Saddam Hussein's Co-Defendants Hanged

Team Infidel

Forum Spin Doctor
Washington Post
January 15, 2007
Pg. 12

Half Brother and Chief Judge Condemned With Deposed Iraqi Leader
By Joshua Partlow, Washington Post Foreign Service
BAGHDAD, Jan. 15 -- The Iraqi government executed two of Saddam Hussein's associates early Monday morning for their participation in crimes against humanity, according to an Iraqi official.
Barzan Ibrahim, Hussein's half brother, and Awad Haman Bander, chief judge of Hussein's Revolutionary Court, were hanged to death at around dawn in a secretive proceeding for their participation in the killings of 148 men and boys from the Shiite town of Dujail in 1982, according to Iraqi television reports confirmed by an aide to Prime Minister Nouri al-Maliki.
Bander's court ordered the execution of many of the villagers, and Ibrahim was Hussein's intelligence chief. The men were sentenced to death on Nov. 5 along with Hussein.
On Sunday, the Iraqi government called for the release of five Iranian officials accused by the U.S. military of being linked to an organization that provides weapons to Iraqi militants and supports violence against U.S. troops.
The arrest of the Iranians by U.S. forces at a liaison office in the northern city of Irbil last week exposed a growing rift between the United States and Iraq on how to deal with Iranian activity inside Iraq.
Kurdish legislators condemned the raid as illegal.
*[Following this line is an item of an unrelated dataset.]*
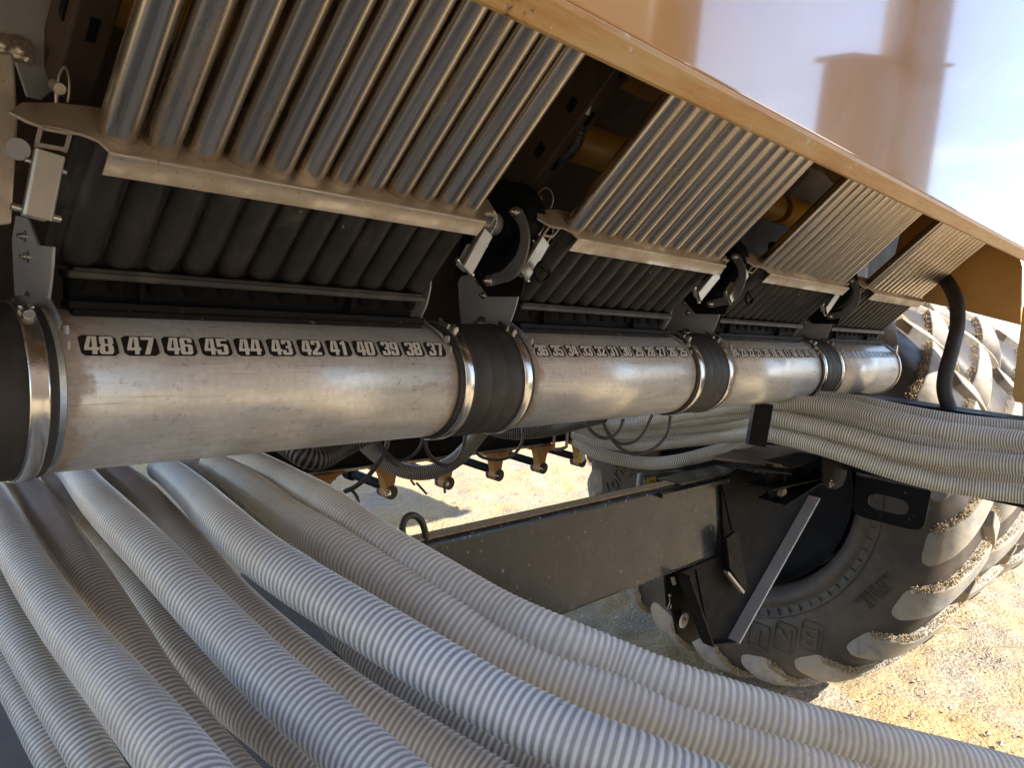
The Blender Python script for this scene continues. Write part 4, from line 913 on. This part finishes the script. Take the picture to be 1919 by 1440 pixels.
# ------------------------------------------------------------------ things below the hoses, bottom left
rt=empty('floor_grating',(.3,1.3,-1.0),'dark grey steel platform with rails below the hoses, bottom left corner','platform')
mb=MB(); mb.box((.2,.45,-1.02),(2.9,3.7,.02)); mb.build('deck',mat('dusty_deck_plate',(.13,.115,.095),(.07,.062,.052),5,.7,.1,0,None,dust=(.22,.17,.12),dlo=.5,dhi=.85,bump=.3),rt)
mb=MB(); mb.cyl((-.6,1.05,-.72),(.9,.42,-.80),.02,14); mb.box((.2,.95,-.92),(1.2,.05,.10)); mb.build('deck_rail',M['bracket'],rt)

M['blocker']=mat('pale_blocker_sheet',(.50,.48,.45),(.42,.40,.37),1.5,.5,.1,0,None,bump=.05)
# ------------------------------------------------------------------ added out of view to block the sun: hopper behind the photographer (shades the near side, mirrored in the tank)
rt=empty('sun_blocker',(0,-3,GZ),'added pale hopper standing across the aisle, seen mirrored in the glossy tank','blocker')
mb=MB(); mb.prism([(-5,y,z) for y,z in [(-2.2,.2),(-2.2,3.85),(-2.4,4.0),(-3.2,4.0),(-3.4,3.85),(-3.4,.2),(-3.1,-.35),(-2.5,-.35)]],(9.6,0,0)); mb.build('blocker_body',M['blocker'],rt,bevel=.02)
for x in (-4.8,-1.6,1.6,4.4):
    MB().box((x,-2.8,-1.15),(.14,.14,2.0)).build('leg',M['black'],rt)
# wall added out of view, shaped to mirror as the brown patch in the tank
rt=empty('reflection_wall',(28,-8.6,GZ),'tall brown wall, added only for the brown patch mirrored in the tank','wall'); rt['kind']='thing'
mb=MB(); mb.prism([(23.2,-8.3,GZ),(32.6,-8.3,GZ),(32.6,-8.3,10.0),(23.2,-8.3,7.7)],(0,-.7,0)); mb.build('wall_panel',M['darktan'],rt)
mb=MB(); mb.prism([(23.0,-8.1,7.70),(32.8,-8.1,10.08),(32.8,-8.1,10.2),(23.0,-8.1,7.85)],(0,-1.1,0)); mb.build('wall_cap',M['darktan'],rt)
rt2=empty('reflection_column',(15,-9,GZ),'added slim brown silo mirrored near the left end of the glossy tank wall','column')  # unseen, added for the narrow strip mirrored in the tank
mb=MB(); mb.lathe([(0,.001),(0,.6),(9.5,.6),(10.3,.001)],(15.0,-9,GZ),(0,0,1),seg=32); mb.build('column_body',M['darktan'],rt2)
mb=MB(); mb.cyl((30.2,-8.8,9.0),(30.2,-8.8,15),1.1,16); mb.build('pole',M['darktan'],rt)  # added for the strip mirrored above the brown patch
Iraqi Foreign Minister Hoshyar Zebari defended the detainees -- members of the Iranian Revolutionary Guards' al-Quds Brigade-- as long-serving officials who provide outreach to Iranians in Iraq.
Although the Iranians were not accredited diplomats, they worked in a well-known office, approved by the Kurdish regional government, that offers consular services and is on its way to gaining accreditation as a formal consulate, Zebari said.
"It's not a clandestine operation at all. We are working to try to seek their release," he said.
The raid Thursday was the second time in the past month that Iraq has found itself caught between the interests of Iran, a neighboring country that has close contacts with many leading Iraqi Shiite Muslim politicians, and the United States, which considers Iran a growing threat to stability in Iraq.
In December, despite U.S. opposition, the Iraqi government released two Iranian officials who had been arrested by U.S. troops at the compound of a powerful Shiite leader, Abdul Aziz al-Hakim. Zebari said the Iraqi government needed to preserve open, productive relations with Iran despite hard-line statements by U.S. leaders about the need to stamp out Iran's meddlesome influence.
The arrests undermine the confidence of neighboring countries in Iraq's sovereignty, Zebari said. "Here is the dilemma, here is the embarrassment. And that's why we have been trying to manage it and to handle it with care."
The Iranian government sent the United States a formal diplomatic protest over the arrests via the Swiss Embassy, which represents U.S. interests in Iran, said Lou Fintor, spokesman for the U.S. Embassy in Baghdad. U.S. military officials declined to say where the Iranians were being held.
"Americans should immediately release the five Iranians and pay compensation for the damages they caused to our office in Irbil," Iranian Foreign Ministry spokesman Mohammad Ali Hosseini said at a news conference in Tehran, according to news services.
Fintor said the U.S. military had information indicating that the Iranians were "closely associated" with activities targeting U.S. and Iraqi forces. "We believe that many of the activities taking place in this facility were not consistent with normal diplomatic or consular functions," he said.
Kurdish officials said the United States should have contacted the regional government before launching the raid.
"I think this is the new policy of the U.S. in Iraq -- in order to be defensive, they are offensive," said Saad Barazanchi, a Kurdish legislator. "We are neighbors to Iran . . . so we want to have amicable and good relations with Iran."
Also Sunday, the U.S. military announced the deaths of two U.S. soldiers, one killed Sunday by a roadside bomb while patrolling in downtown Baghdad and the other killed Saturday by an explosion in northern Iraq. The soldiers' names were not released.
At least 78 people were killed or found dead across Iraq on Sunday, including 41 whose bullet-riddled bodies were discovered in Baghdad, the Associated Press reported.
Other Washington Post staff in Iraq contributed to this report.
 
It seems that one of these guys lost his head, literally, while being hanged. Somebody miscalculated weight vs length of rope.
 
Practice, practice, practice.

The Iraqis will get the hang of hanging, and they are getting better at it, they just need a little more practice.